The tutor began his career as a studio portrait photographer in 1990. More recent projects within education and product industries have allowed him to show his creativity and flare. In 2009-2012 he gained a MFA Masters of Fine Art Photography Degree at University of Creative Arts, Farnham. Always passionate about his subject, he worked with independent studios in a training and advisory role, and has always been interested in teaching photography to inspire others. He provides photography tuition at University of Creative Arts, Farnham.

Timetable

Timetable for one day courses

Students should arrive by 9am for registration.

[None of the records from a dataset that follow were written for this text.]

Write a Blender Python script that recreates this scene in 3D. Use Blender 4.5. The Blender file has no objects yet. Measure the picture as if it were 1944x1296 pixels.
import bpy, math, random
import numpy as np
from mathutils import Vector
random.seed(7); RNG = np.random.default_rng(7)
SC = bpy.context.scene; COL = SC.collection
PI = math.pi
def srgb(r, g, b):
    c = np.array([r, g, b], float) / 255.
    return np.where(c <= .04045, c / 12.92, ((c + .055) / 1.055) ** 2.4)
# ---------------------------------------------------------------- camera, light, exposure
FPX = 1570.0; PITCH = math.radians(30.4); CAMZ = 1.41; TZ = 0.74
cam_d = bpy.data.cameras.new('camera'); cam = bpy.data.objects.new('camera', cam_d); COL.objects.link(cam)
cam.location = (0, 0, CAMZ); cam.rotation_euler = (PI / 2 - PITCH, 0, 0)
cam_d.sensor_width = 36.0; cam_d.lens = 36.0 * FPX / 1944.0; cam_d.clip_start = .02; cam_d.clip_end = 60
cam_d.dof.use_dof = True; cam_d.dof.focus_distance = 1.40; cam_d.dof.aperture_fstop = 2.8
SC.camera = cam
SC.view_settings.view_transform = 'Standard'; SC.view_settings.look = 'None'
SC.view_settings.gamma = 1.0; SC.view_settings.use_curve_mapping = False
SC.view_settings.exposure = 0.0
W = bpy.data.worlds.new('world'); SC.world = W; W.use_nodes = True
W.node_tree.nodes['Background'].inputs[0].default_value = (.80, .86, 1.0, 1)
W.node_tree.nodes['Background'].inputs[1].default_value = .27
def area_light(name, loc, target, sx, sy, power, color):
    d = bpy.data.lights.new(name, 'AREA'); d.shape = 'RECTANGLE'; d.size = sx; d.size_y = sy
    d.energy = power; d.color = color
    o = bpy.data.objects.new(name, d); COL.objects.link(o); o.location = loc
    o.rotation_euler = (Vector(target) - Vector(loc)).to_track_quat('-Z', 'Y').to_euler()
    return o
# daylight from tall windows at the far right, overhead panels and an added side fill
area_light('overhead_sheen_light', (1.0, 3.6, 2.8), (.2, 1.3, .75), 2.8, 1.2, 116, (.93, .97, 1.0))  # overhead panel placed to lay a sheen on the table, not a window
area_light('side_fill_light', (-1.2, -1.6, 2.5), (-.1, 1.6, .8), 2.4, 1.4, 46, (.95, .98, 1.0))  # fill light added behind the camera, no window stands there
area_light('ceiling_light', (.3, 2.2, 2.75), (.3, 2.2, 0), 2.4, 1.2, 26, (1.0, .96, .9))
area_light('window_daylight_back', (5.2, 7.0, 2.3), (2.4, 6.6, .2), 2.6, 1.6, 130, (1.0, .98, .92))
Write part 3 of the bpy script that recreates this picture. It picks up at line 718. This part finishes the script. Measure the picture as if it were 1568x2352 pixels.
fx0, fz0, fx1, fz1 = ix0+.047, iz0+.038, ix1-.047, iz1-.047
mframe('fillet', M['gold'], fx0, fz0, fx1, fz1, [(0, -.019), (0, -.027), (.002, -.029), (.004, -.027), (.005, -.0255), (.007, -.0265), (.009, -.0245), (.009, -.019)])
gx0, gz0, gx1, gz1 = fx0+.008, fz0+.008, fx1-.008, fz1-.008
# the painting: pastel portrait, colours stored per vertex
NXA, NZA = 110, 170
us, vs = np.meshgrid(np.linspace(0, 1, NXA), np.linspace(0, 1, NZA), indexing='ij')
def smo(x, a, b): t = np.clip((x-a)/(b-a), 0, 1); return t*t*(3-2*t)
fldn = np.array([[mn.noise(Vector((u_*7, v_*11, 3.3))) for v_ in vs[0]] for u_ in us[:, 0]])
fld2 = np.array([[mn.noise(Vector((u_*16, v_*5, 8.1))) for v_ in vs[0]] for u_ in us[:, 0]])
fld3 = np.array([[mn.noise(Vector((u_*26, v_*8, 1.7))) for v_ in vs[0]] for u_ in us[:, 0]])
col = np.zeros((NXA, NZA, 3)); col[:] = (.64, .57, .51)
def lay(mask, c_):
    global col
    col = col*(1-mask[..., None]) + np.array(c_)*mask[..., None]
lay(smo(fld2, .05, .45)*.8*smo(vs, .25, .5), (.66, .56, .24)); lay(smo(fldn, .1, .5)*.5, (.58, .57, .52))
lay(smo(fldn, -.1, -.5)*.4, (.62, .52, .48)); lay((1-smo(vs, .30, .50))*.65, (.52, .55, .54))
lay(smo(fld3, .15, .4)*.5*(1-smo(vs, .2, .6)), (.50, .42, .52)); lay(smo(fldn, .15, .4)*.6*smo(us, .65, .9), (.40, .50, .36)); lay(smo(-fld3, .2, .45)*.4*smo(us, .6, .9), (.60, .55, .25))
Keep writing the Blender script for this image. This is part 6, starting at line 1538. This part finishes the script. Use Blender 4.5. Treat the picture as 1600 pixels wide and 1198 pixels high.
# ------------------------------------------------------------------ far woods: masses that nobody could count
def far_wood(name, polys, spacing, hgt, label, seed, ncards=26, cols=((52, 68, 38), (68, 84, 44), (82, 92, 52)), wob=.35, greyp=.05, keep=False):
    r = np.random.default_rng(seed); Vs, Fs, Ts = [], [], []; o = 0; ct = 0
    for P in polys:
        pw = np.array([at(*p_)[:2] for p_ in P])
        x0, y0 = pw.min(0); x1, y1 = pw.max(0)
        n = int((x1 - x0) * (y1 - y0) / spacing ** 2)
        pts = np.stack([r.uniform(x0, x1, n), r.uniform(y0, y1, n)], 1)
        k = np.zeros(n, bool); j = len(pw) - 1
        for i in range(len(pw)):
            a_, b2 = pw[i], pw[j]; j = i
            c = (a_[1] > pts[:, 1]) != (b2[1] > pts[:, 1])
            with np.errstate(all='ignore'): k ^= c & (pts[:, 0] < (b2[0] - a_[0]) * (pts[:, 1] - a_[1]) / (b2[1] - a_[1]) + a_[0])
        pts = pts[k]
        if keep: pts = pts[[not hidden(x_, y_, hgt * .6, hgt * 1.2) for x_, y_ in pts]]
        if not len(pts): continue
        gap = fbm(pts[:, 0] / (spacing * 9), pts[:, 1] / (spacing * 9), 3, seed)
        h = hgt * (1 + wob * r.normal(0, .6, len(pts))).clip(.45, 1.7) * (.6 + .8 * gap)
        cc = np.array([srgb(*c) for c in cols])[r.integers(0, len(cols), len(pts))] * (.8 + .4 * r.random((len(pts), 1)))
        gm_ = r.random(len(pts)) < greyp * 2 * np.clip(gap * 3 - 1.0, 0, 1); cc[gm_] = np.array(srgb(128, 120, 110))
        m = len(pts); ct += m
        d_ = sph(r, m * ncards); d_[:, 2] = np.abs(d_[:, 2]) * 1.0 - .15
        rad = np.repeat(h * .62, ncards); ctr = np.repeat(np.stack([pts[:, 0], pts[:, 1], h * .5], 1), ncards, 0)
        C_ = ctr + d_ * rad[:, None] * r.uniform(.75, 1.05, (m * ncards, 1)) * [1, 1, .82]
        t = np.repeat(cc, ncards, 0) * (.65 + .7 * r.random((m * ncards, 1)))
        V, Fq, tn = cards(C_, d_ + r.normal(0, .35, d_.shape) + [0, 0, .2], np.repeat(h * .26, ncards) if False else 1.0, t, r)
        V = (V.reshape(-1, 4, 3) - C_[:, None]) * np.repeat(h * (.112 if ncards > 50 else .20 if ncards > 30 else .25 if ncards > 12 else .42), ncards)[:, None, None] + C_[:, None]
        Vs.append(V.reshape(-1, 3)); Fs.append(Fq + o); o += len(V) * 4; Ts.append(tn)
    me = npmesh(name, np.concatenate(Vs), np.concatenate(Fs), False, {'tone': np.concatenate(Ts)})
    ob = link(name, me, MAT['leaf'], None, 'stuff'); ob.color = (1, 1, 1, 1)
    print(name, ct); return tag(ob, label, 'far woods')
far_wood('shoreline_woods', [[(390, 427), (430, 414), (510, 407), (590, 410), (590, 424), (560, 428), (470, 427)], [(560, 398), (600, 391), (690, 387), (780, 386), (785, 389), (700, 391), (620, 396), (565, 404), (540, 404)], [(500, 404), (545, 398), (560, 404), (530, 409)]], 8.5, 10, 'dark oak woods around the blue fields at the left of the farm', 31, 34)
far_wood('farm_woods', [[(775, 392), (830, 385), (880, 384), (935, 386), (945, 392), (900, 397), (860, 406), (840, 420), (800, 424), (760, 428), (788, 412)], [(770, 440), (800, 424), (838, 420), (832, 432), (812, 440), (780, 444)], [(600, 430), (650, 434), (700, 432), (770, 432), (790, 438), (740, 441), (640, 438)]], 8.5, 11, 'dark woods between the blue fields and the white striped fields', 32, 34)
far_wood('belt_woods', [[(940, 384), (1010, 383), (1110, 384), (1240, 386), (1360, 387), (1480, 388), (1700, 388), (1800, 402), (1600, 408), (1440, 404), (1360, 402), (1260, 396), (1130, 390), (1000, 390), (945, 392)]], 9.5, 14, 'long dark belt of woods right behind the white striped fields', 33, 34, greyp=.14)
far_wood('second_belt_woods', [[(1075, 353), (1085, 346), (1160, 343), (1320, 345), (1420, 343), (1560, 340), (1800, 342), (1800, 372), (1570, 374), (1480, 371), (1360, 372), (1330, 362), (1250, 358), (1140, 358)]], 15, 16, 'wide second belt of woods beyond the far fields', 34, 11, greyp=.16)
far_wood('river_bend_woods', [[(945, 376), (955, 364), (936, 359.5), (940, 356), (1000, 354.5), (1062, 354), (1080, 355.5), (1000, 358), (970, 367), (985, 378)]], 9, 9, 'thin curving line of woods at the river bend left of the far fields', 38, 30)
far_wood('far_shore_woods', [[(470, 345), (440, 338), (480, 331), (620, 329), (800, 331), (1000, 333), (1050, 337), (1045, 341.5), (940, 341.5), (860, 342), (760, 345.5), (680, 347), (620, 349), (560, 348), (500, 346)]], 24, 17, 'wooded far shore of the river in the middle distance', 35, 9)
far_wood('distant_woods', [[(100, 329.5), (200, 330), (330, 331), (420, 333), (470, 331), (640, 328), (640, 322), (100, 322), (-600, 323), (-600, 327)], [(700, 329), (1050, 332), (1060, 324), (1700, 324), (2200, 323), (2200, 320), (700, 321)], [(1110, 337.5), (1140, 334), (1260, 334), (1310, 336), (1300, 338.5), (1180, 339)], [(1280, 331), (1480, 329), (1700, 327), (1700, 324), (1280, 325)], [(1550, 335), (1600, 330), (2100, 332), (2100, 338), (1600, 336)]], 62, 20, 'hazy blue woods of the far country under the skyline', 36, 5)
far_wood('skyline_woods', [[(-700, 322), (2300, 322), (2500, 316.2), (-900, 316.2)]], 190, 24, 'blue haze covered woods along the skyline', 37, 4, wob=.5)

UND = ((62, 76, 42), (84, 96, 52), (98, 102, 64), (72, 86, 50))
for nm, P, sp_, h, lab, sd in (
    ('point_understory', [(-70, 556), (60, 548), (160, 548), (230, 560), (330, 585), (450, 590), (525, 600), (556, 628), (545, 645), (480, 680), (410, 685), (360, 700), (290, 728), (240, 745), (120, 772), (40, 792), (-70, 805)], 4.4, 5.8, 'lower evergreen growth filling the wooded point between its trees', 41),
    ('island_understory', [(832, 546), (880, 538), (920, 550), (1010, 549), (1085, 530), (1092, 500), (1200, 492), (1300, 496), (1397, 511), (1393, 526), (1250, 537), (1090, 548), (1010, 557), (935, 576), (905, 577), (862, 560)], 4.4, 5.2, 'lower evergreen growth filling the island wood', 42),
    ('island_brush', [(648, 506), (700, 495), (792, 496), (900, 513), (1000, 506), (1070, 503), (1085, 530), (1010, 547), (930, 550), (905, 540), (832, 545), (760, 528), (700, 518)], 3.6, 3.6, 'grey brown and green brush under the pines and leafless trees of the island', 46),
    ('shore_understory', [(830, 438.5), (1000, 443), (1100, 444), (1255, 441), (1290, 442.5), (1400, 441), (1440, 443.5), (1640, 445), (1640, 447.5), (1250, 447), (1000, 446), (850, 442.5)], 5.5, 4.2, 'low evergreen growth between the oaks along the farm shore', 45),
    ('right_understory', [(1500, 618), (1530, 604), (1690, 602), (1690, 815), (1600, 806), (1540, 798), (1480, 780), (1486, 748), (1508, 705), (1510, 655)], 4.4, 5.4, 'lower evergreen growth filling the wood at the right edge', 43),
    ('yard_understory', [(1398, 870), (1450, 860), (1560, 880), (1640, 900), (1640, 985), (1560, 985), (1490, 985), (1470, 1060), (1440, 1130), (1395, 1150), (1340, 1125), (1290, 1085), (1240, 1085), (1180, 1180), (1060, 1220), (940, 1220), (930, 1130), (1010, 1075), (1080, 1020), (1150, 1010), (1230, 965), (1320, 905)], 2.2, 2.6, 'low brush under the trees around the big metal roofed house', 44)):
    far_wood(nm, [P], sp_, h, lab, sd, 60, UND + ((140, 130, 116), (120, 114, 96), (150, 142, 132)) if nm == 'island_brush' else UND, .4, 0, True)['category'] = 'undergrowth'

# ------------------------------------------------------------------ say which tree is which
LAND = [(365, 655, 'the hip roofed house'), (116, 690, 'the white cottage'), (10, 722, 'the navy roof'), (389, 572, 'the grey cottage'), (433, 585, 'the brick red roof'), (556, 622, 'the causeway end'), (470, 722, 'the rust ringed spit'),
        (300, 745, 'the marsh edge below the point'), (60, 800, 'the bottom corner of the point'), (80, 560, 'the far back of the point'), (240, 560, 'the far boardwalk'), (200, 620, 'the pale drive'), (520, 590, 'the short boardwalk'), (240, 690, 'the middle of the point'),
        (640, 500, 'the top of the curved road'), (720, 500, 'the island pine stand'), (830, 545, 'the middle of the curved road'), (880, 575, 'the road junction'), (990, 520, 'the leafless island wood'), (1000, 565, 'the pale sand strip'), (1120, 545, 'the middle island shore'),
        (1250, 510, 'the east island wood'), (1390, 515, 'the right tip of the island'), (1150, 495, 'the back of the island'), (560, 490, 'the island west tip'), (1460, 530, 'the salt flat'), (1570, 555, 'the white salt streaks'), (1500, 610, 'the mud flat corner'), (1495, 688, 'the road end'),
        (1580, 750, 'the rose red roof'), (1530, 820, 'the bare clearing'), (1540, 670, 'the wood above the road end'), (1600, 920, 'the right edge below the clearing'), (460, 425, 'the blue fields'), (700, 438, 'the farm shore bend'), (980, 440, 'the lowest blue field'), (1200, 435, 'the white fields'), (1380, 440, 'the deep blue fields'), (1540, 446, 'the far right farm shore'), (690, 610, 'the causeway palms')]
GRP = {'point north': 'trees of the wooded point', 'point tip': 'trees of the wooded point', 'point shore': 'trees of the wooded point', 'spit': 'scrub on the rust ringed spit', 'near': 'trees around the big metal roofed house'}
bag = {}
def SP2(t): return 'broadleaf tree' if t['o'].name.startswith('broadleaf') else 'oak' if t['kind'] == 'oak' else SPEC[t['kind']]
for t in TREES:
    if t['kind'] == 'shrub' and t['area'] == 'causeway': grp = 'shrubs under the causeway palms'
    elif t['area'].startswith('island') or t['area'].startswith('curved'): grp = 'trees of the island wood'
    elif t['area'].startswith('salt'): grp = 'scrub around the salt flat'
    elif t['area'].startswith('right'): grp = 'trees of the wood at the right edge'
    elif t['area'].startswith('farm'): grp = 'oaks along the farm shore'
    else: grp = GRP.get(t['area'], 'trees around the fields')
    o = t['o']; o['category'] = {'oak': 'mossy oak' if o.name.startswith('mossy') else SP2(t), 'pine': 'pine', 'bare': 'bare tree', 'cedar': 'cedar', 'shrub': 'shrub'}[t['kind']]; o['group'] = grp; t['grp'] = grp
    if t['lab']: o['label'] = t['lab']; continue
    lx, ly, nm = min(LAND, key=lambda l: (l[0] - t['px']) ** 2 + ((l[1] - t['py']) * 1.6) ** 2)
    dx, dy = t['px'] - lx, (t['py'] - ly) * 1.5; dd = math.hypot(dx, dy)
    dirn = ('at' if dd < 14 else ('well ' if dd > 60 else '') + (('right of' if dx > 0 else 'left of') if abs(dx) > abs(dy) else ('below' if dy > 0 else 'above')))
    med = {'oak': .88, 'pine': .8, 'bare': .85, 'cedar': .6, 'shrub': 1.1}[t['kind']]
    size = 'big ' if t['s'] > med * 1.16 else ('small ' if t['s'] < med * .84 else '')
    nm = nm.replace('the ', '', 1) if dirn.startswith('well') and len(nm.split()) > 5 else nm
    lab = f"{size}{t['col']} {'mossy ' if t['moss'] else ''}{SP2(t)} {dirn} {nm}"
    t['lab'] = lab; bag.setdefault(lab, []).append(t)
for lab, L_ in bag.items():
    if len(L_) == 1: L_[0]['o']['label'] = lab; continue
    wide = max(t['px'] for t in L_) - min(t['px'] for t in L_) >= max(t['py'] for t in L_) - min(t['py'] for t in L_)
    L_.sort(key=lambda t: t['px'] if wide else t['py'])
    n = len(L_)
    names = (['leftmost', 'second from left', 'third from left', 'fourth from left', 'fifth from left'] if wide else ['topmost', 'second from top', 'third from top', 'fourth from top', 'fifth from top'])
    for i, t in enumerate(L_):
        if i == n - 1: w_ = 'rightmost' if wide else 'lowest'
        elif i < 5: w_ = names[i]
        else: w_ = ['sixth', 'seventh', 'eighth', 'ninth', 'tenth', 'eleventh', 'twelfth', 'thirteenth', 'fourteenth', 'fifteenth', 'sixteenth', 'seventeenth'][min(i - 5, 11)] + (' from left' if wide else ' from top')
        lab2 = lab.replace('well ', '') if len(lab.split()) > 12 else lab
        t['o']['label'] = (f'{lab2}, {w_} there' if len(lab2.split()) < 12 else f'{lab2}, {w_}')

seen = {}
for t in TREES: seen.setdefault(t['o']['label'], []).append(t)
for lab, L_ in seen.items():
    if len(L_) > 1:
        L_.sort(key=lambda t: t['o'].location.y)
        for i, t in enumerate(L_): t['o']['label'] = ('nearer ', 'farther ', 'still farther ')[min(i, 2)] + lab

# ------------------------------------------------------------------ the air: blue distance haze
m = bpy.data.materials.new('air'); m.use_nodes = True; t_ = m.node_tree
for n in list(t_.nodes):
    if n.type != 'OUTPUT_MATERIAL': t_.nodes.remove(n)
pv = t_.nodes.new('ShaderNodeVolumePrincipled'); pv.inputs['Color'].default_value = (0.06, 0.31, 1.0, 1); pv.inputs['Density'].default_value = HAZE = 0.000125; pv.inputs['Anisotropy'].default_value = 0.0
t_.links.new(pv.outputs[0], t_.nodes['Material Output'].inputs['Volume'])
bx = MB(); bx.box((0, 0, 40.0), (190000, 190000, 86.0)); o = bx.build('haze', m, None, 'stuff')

Classes are from 9.15 - 5pm

Lunch is included.

Course Materials

What students need to bring

  • A digital SLR camera, all accessories and lenses and filters you have, with fully charged batteries and clean memory cards, camera to computer lead, camera instruction manual and a tripod
  • Three objects that you wish to photograph
  • Notebook and pen
  • A USB memory stick or portable hard drive to save images
  • A note of your Adobe login, if you have one
This course is for those with little or no experience of photographing using a digital SLR camera, but some knowledge of how to save images to a computer. You will be allocated a PC workstation in the IT suite. No previous knowledge or experience of using photo-editing software is required as this will be demonstrated using Adobe Photoshop.

Tutors

Beytan Erkmen

Beytan began his career as a studio portrait photographer in 1990. Throughout his career he has produced images for companies in fashion, hair and beauty, theatre production and performing arts and has been published internationally. More recent projects within education, leisure and product industries, have allowed Beytan to show his creativity and flare. In 2009-2012 he gained a MFA Masters of Fine Art Photography Degree at University of Creative Arts, Farnham. After more than 20 years, his enthusiasm, passion and dedication for photography, is still as fresh as the day he was given his first camera.